Material provided start

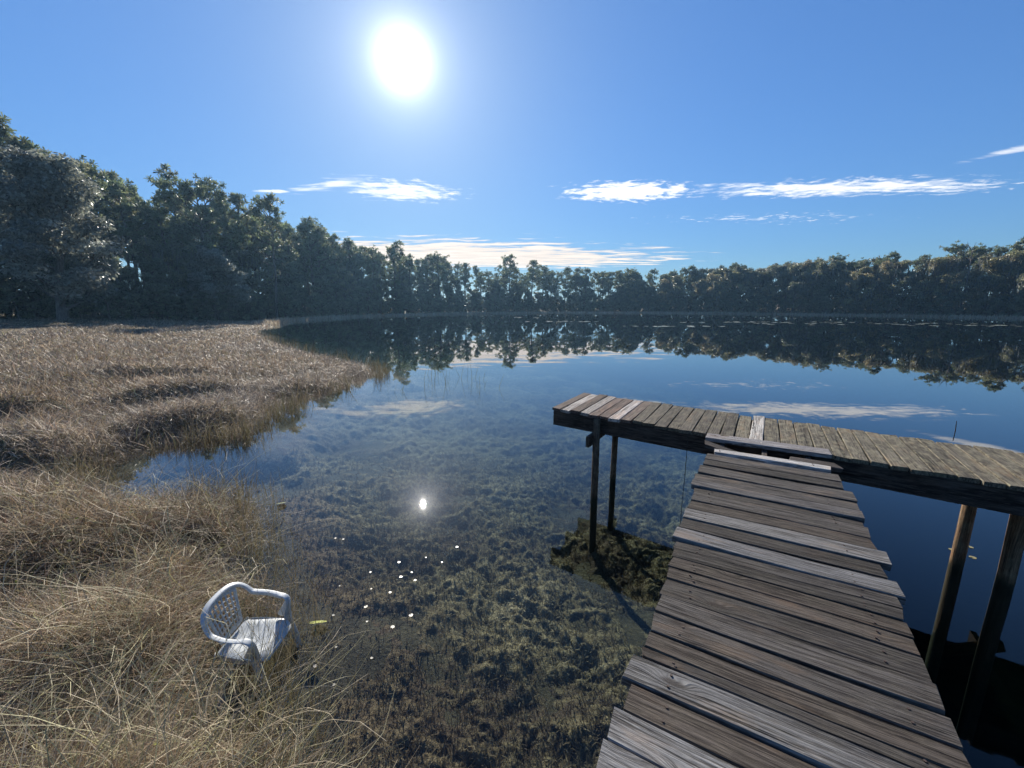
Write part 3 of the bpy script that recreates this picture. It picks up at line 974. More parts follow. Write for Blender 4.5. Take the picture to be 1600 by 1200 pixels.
# ------------------------------------------------------------------ dock
def wood_mat():
    """weathered boards; tone comes from each board's own object colour, grain from the board's local coordinates"""
    m, n = new_mat('weathered_wood')
    oi = n.node('ObjectInfo')
    P = n.node('TexCoord').outputs['Object']
    offv = n.node('CombineXYZ', X=n.math('MULTIPLY', oi.outputs['Random'], 37.0), Y=n.math('MULTIPLY', oi.outputs['Random'], 91.0), Z=n.math('MULTIPLY', oi.outputs['Random'], 13.0)).outputs[0]
    Q = n.vmath('ADD', P, offv)
    # knots bend the grain round them
    kv = n.node('TexVoronoi', {'feature': 'F1'}, Vector=n.vmath('MULTIPLY', Q, (2.1, 6.5, 3.0)), Scale=1.0, Randomness=1.0)
    kd = kv.outputs['Distance']
    knot = n.ramp(kd, 0.26, 0.0)
    wav = n.noise(n.vmath('MULTIPLY', Q, (1.6, 7.0, 7.0)), 1.0, 2, 0.5)
    bend = n.math('ADD', n.math('MULTIPLY', wav, 0.022), n.math('MULTIPLY', knot, 0.030))
    sq = n.node('SeparateXYZ', Vector=Q)
    yy = n.math('ADD', sq.outputs[1], bend)
    G = n.node('CombineXYZ', X=n.math('MULTIPLY', sq.outputs[0], 3.2), Y=n.math('MULTIPLY', yy, 105.0), Z=n.math('MULTIPLY', sq.outputs[2], 40.0)).outputs[0]
    grain = n.noise(G, 1.0, 6, 0.72)
    G2 = n.node('CombineXYZ', X=n.math('MULTIPLY', sq.outputs[0], 14.0), Y=n.math('MULTIPLY', yy, 300.0), Z=n.math('MULTIPLY', sq.outputs[2], 60.0)).outputs[0]
    fine = n.noise(G2, 1.0, 3, 0.6)
    G3 = n.node('CombineXYZ', X=n.math('MULTIPLY', sq.outputs[0], 0.9), Y=n.math('MULTIPLY', yy, 30.0), Z=n.math('MULTIPLY', sq.outputs[2], 10.0)).outputs[0]
    crackn = n.noise(G3, 1.0, 4, 0.7)
    crack = n.ramp(crackn, 0.33, 0.39, 1.0, 0.0)
    blot = n.noise(n.vmath('MULTIPLY', Q, (3.0, 10.0, 3.0)), 1.0, 5, 0.6)
    tone = oi.outputs['Color']
    dark = n.mix(1.0, tone, rgb(0.20, 0.185, 0.18), 'MULTIPLY')
    c = n.mix(n.ramp(grain, 0.38, 0.66), dark, tone)
    c = n.mix(n.math('MULTIPLY', n.ramp(fine, 0.5, 0.75), 0.45), c, n.mix(1.0, tone, rgb(1.6, 1.55, 1.5), 'MULTIPLY'))
    warm = n.mix(1.0, tone, rgb(1.25, 1.0, 0.80), 'MULTIPLY')
    c = n.mix(n.math('MULTIPLY', n.ramp(blot, 0.52, 0.72), 0.55), c, warm)
    c = n.mix(n.math('MULTIPLY', n.ramp(kd, 0.14, 0.05), 0.7), c, rgb(0.03, 0.022, 0.018))
    c = n.mix(n.math('MULTIPLY', crack, 0.9), c, rgb(0.012, 0.01, 0.009))
    # lichen where the board carries it (alpha of the object colour)
    li = n.ramp(n.noise(n.vmath('MULTIPLY', Q, (9.0, 14.0, 9.0)), 1.0, 6, 0.72), 0.46, 0.62)
    c = n.mix(n.math('MULTIPLY', li, n.math('MULTIPLY', oi.outputs['Alpha'], 0.75)), c, rgb(0.26, 0.235, 0.155))
    # below the usual waterline the timber is black-green with slime
    zp = n.node('SeparateXYZ', Vector=n.node('NewGeometry').outputs['Position']).outputs[2]
    wet = n.ramp(n.math('ADD', zp, n.math('MULTIPLY', n.math('SUBTRACT', blot, 0.5), 0.25)), 0.16, 0.02)
    c = n.mix(n.math('MULTIPLY', wet, 0.95), c, rgb(0.022, 0.024, 0.014))
    hgt = n.math('SUBTRACT', n.math('ADD', n.math('MULTIPLY', grain, 1.1), n.math('MULTIPLY', fine, 0.6)), n.math('MULTIPLY', crack, 1.6))
    bump = n.node('Bump', Strength=0.9, Distance=0.006, Height=hgt)
    bs = n.node('BsdfPrincipled', Base_Color=c, Roughness=0.85, Normal=bump.outputs[0])
    bs.inputs['Specular IOR Level'].default_value = 0.15
    finish(n, bs)
    return m


def board_mesh(name, L, W, T, seed=0, rag=0.0, warp=0.004, segs=3, cham=0.004):
    """a board along local X, top at z=0: softened top edges, uneven ends, a little warp"""
    r = random.Random(seed)
    V, F = [], []
    prof = [(-W / 2, -T), (W / 2, -T), (W / 2, -cham), (W / 2 - cham, 0.0), (-W / 2 + cham, 0.0), (-W / 2, -cham)]
    sag = r.uniform(-warp, warp)
    cup = r.uniform(-0.003, 0.003)
    skew0, skew1 = r.uniform(-rag, rag), r.uniform(-rag, rag)
    for i in range(segs + 1):
        u = i / segs
        x = -L / 2 + L * u
        wv = r.uniform(-0.002, 0.002)
        for (y, z) in prof:
            xx = x
            if i == 0:
                xx += skew0 * (y / W) * 2 + r.uniform(-rag, rag) * 0.5
            if i == segs:
                xx += skew1 * (y / W) * 2 + r.uniform(-rag, rag) * 0.5
            V.append((xx, y + wv, z + sag * (2 * u - 1) ** 2 + cup * (2 * y / W) ** 2))
    for i in range(segs):
        for k in range(6):
            k2 = (k + 1) % 6
            F.append((i * 6 + k, (i + 1) * 6 + k, (i + 1) * 6 + k2, i * 6 + k2))
    me = bpy.data.meshes.new(name)
    n = segs * 6
    me.from_pydata(V, [], F + [tuple(range(0, 6)), tuple(range(n + 5, n - 1, -1))])
    me.update()
    bm = bmesh.new()
    bm.from_mesh(me)
    bmesh.ops.recalc_face_normals(bm, faces=bm.faces)
    bm.to_mesh(me)
    bm.free()
    return me


DECK = 1.2
AX = Vector((0.5, 0.866, 0))              # walkway direction, towards the platform
BX = Vector((0.866, -0.5, 0))             # across it, to the right
C0 = Vector((0.84, 1.016, 0))


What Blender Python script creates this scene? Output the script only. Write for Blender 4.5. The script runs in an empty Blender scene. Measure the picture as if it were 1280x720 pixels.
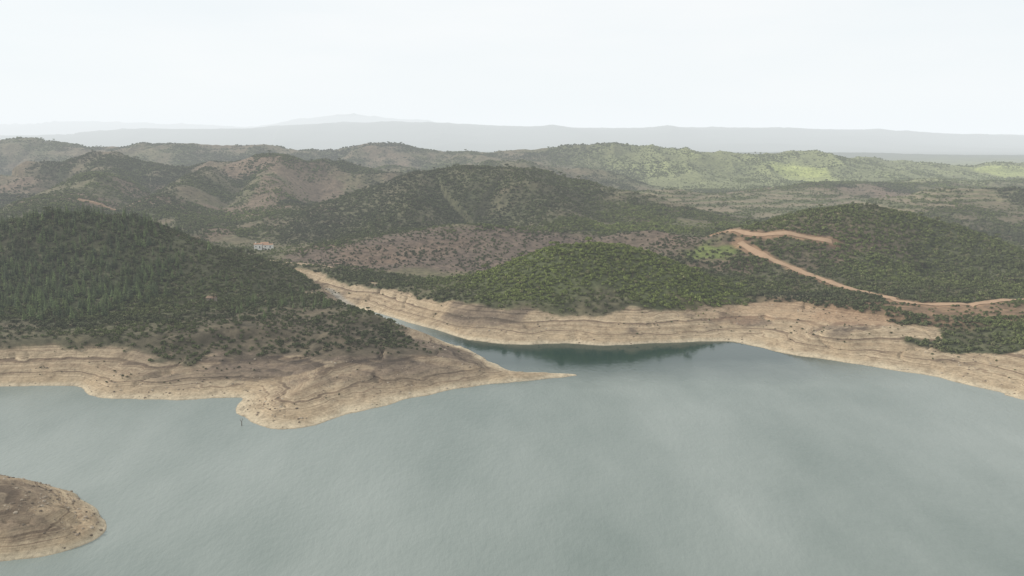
import bpy, math, numpy as np, time
from mathutils import Vector
T0=time.time()
rng=np.random.default_rng(7)
H=110.0; F=985.0; TH=math.radians(10.47)
# layout helpers: project image pixel coordinates (u,v) through the camera into world metres
def ray(u,v):
    a=(v-360)/F
    return (u-640)/F, math.cos(TH)-a*math.sin(TH), math.sin(TH)+a*math.cos(TH)
def gz(u,v,z=0.0):
    r,f,d=ray(u,v); t=(H-z)/d
    return (r*t,f*t)
def gy(u,v,Y):
    r,f,d=ray(u,v); t=Y/f
    return (r*t,Y,H-d*t)
# ---------- noise
TAB=rng.random((256,256))
def vnoise(x,y):
    xi=np.floor(x).astype(np.int64); yi=np.floor(y).astype(np.int64)
    fx=x-xi; fy=y-yi
    fx=fx*fx*fx*(fx*(fx*6-15)+10); fy=fy*fy*fy*(fy*(fy*6-15)+10)
    x0=xi&255; x1=(xi+1)&255; y0=yi&255; y1=(yi+1)&255
    a=TAB[x0,y0]; b=TAB[x1,y0]; c=TAB[x0,y1]; d=TAB[x1,y1]
    return (a+(b-a)*fx)*(1-fy)+(c+(d-c)*fx)*fy
def fbm(x,y,scale,octv=4,gain=0.5,ox=0.0):
    s=0;amp=1;tot=0;k=1.0/scale
    for i in range(octv):
        s=s+amp*vnoise(x*k+ox+17.3*i,y*k+ox*1.7+31.7*i); tot+=amp; amp*=gain;k*=2.03
    return s/tot
def ridged(x,y,scale,octv=4,ox=0.0):
    s=0;amp=1;tot=0;k=1.0/scale
    for i in range(octv):
        n=1-np.abs(2*vnoise(x*k+ox+11.1*i,y*k+ox*1.3+7.7*i)-1)
        s=s+amp*n*n;tot+=amp;amp*=.45;k*=2.1
    return s/tot
def catmull(P,n=5):
    P=np.array(P,float); out=[]
    Q=np.vstack([2*P[0]-P[1],P,2*P[-1]-P[-2]])
    for i in range(1,len(Q)-2):
        for k in range(n):
            t=k/n
            out.append(.5*((2*Q[i])+(-Q[i-1]+Q[i+1])*t+(2*Q[i-1]-5*Q[i]+4*Q[i+1]-Q[i+2])*t*t+(-Q[i-1]+3*Q[i]-3*Q[i+1]+Q[i+2])*t**3))
    out.append(P[-1]); return np.array(out)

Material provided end

--- Your objective ---
Pull out each line holding the string "script".

--- Result of this exercise ---
Write part 3 of the bpy script that recreates this picture. It picks up at line 974. More parts follow. Write for Blender 4.5. Take the picture to be 1600 by 1200 pixels.
What Blender Python script creates this scene? Output the script only. Write for Blender 4.5. The script runs in an empty Blender scene. Measure the picture as if it were 1280x720 pixels.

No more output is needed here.